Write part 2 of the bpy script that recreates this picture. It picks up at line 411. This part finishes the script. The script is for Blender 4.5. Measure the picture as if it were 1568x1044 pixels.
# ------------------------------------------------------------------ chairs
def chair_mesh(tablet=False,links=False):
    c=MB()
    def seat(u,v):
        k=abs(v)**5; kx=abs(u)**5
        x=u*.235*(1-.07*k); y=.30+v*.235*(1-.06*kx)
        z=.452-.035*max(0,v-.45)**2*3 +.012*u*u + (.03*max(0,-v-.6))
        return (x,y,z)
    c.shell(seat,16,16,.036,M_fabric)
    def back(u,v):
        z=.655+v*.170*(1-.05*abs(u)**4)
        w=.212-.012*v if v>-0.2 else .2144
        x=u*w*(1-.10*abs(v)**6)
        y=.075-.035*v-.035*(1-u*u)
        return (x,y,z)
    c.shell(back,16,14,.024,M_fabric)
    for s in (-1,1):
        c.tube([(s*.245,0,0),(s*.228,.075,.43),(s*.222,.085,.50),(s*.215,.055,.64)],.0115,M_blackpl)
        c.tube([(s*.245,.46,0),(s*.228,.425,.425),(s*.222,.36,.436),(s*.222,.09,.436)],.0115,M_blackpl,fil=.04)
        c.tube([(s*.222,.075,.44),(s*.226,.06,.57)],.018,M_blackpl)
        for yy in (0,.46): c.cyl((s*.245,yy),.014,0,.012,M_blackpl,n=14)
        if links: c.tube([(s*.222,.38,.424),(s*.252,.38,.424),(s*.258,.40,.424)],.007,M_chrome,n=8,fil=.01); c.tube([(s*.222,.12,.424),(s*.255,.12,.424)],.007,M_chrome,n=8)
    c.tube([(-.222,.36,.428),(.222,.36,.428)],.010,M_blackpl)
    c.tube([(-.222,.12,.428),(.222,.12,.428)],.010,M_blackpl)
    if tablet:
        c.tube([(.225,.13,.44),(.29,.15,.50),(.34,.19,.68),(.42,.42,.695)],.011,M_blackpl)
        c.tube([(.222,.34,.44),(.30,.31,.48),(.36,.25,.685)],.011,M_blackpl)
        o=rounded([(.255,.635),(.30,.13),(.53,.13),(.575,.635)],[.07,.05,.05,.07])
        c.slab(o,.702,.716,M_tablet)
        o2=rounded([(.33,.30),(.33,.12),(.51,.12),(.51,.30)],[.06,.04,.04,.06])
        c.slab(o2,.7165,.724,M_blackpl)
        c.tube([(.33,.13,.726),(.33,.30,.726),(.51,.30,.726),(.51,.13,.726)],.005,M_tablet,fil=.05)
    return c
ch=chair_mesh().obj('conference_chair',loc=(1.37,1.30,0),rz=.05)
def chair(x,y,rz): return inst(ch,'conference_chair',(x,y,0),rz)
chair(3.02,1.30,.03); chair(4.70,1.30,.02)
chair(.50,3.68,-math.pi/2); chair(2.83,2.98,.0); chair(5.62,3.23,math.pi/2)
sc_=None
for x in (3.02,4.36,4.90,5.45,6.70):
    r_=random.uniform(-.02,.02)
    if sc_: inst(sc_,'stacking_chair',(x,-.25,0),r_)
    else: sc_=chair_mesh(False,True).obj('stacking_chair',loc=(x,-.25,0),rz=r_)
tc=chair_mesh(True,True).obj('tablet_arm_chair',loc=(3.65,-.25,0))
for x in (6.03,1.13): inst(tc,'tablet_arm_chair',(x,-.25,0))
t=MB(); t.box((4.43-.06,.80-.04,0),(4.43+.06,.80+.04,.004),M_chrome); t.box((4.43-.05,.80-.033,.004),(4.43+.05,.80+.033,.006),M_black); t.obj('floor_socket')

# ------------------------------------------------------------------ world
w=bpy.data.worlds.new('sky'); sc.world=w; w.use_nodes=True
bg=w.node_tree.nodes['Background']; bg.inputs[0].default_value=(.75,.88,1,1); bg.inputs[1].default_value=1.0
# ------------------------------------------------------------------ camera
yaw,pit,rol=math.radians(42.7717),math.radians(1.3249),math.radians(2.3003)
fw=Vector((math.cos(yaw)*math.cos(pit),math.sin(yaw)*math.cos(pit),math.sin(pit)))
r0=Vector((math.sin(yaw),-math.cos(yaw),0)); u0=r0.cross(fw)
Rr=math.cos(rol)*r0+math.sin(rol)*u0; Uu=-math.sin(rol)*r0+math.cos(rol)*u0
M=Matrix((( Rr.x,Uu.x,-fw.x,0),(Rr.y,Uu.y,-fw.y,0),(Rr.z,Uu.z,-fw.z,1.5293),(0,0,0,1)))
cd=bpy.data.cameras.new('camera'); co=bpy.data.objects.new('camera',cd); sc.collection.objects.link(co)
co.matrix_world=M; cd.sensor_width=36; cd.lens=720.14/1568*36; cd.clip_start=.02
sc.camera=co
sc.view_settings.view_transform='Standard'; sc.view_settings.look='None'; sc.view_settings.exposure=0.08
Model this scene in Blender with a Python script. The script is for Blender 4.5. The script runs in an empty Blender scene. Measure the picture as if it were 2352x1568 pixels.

#### [WHAT TO DO]
Reproduce the data in its entirety, matching each character.

#### [OUTPUT FOR THIS TASK]
Write part 2 of the bpy script that recreates this picture. It picks up at line 411. This part finishes the script. The script is for Blender 4.5. Measure the picture as if it were 1568x1044 pixels.
# ------------------------------------------------------------------ chairs
def chair_mesh(tablet=False,links=False):
    c=MB()
    def seat(u,v):
        k=abs(v)**5; kx=abs(u)**5
        x=u*.235*(1-.07*k); y=.30+v*.235*(1-.06*kx)
        z=.452-.035*max(0,v-.45)**2*3 +.012*u*u + (.03*max(0,-v-.6))
        return (x,y,z)
    c.shell(seat,16,16,.036,M_fabric)
    def back(u,v):
        z=.655+v*.170*(1-.05*abs(u)**4)
        w=.212-.012*v if v>-0.2 else .2144
        x=u*w*(1-.10*abs(v)**6)
        y=.075-.035*v-.035*(1-u*u)
        return (x,y,z)
    c.shell(back,16,14,.024,M_fabric)
    for s in (-1,1):
        c.tube([(s*.245,0,0),(s*.228,.075,.43),(s*.222,.085,.50),(s*.215,.055,.64)],.0115,M_blackpl)
        c.tube([(s*.245,.46,0),(s*.228,.425,.425),(s*.222,.36,.436),(s*.222,.09,.436)],.0115,M_blackpl,fil=.04)
        c.tube([(s*.222,.075,.44),(s*.226,.06,.57)],.018,M_blackpl)
        for yy in (0,.46): c.cyl((s*.245,yy),.014,0,.012,M_blackpl,n=14)
        if links: c.tube([(s*.222,.38,.424),(s*.252,.38,.424),(s*.258,.40,.424)],.007,M_chrome,n=8,fil=.01); c.tube([(s*.222,.12,.424),(s*.255,.12,.424)],.007,M_chrome,n=8)
    c.tube([(-.222,.36,.428),(.222,.36,.428)],.010,M_blackpl)
    c.tube([(-.222,.12,.428),(.222,.12,.428)],.010,M_blackpl)
    if tablet:
        c.tube([(.225,.13,.44),(.29,.15,.50),(.34,.19,.68),(.42,.42,.695)],.011,M_blackpl)
        c.tube([(.222,.34,.44),(.30,.31,.48),(.36,.25,.685)],.011,M_blackpl)
        o=rounded([(.255,.635),(.30,.13),(.53,.13),(.575,.635)],[.07,.05,.05,.07])
        c.slab(o,.702,.716,M_tablet)
        o2=rounded([(.33,.30),(.33,.12),(.51,.12),(.51,.30)],[.06,.04,.04,.06])
        c.slab(o2,.7165,.724,M_blackpl)
        c.tube([(.33,.13,.726),(.33,.30,.726),(.51,.30,.726),(.51,.13,.726)],.005,M_tablet,fil=.05)
    return c
ch=chair_mesh().obj('conference_chair',loc=(1.37,1.30,0),rz=.05)
def chair(x,y,rz): return inst(ch,'conference_chair',(x,y,0),rz)
chair(3.02,1.30,.03); chair(4.70,1.30,.02)
chair(.50,3.68,-math.pi/2); chair(2.83,2.98,.0); chair(5.62,3.23,math.pi/2)
sc_=None
for x in (3.02,4.36,4.90,5.45,6.70):
    r_=random.uniform(-.02,.02)
    if sc_: inst(sc_,'stacking_chair',(x,-.25,0),r_)
    else: sc_=chair_mesh(False,True).obj('stacking_chair',loc=(x,-.25,0),rz=r_)
tc=chair_mesh(True,True).obj('tablet_arm_chair',loc=(3.65,-.25,0))
for x in (6.03,1.13): inst(tc,'tablet_arm_chair',(x,-.25,0))
t=MB(); t.box((4.43-.06,.80-.04,0),(4.43+.06,.80+.04,.004),M_chrome); t.box((4.43-.05,.80-.033,.004),(4.43+.05,.80+.033,.006),M_black); t.obj('floor_socket')

# ------------------------------------------------------------------ world
w=bpy.data.worlds.new('sky'); sc.world=w; w.use_nodes=True
bg=w.node_tree.nodes['Background']; bg.inputs[0].default_value=(.75,.88,1,1); bg.inputs[1].default_value=1.0
# ------------------------------------------------------------------ camera
yaw,pit,rol=math.radians(42.7717),math.radians(1.3249),math.radians(2.3003)
fw=Vector((math.cos(yaw)*math.cos(pit),math.sin(yaw)*math.cos(pit),math.sin(pit)))
r0=Vector((math.sin(yaw),-math.cos(yaw),0)); u0=r0.cross(fw)
Rr=math.cos(rol)*r0+math.sin(rol)*u0; Uu=-math.sin(rol)*r0+math.cos(rol)*u0
M=Matrix((( Rr.x,Uu.x,-fw.x,0),(Rr.y,Uu.y,-fw.y,0),(Rr.z,Uu.z,-fw.z,1.5293),(0,0,0,1)))
cd=bpy.data.cameras.new('camera'); co=bpy.data.objects.new('camera',cd); sc.collection.objects.link(co)
co.matrix_world=M; cd.sensor_width=36; cd.lens=720.14/1568*36; cd.clip_start=.02
sc.camera=co
sc.view_settings.view_transform='Standard'; sc.view_settings.look='None'; sc.view_settings.exposure=0.08
Model this scene in Blender with a Python script. The script is for Blender 4.5. The script runs in an empty Blender scene. Measure the picture as if it were 2352x1568 pixels.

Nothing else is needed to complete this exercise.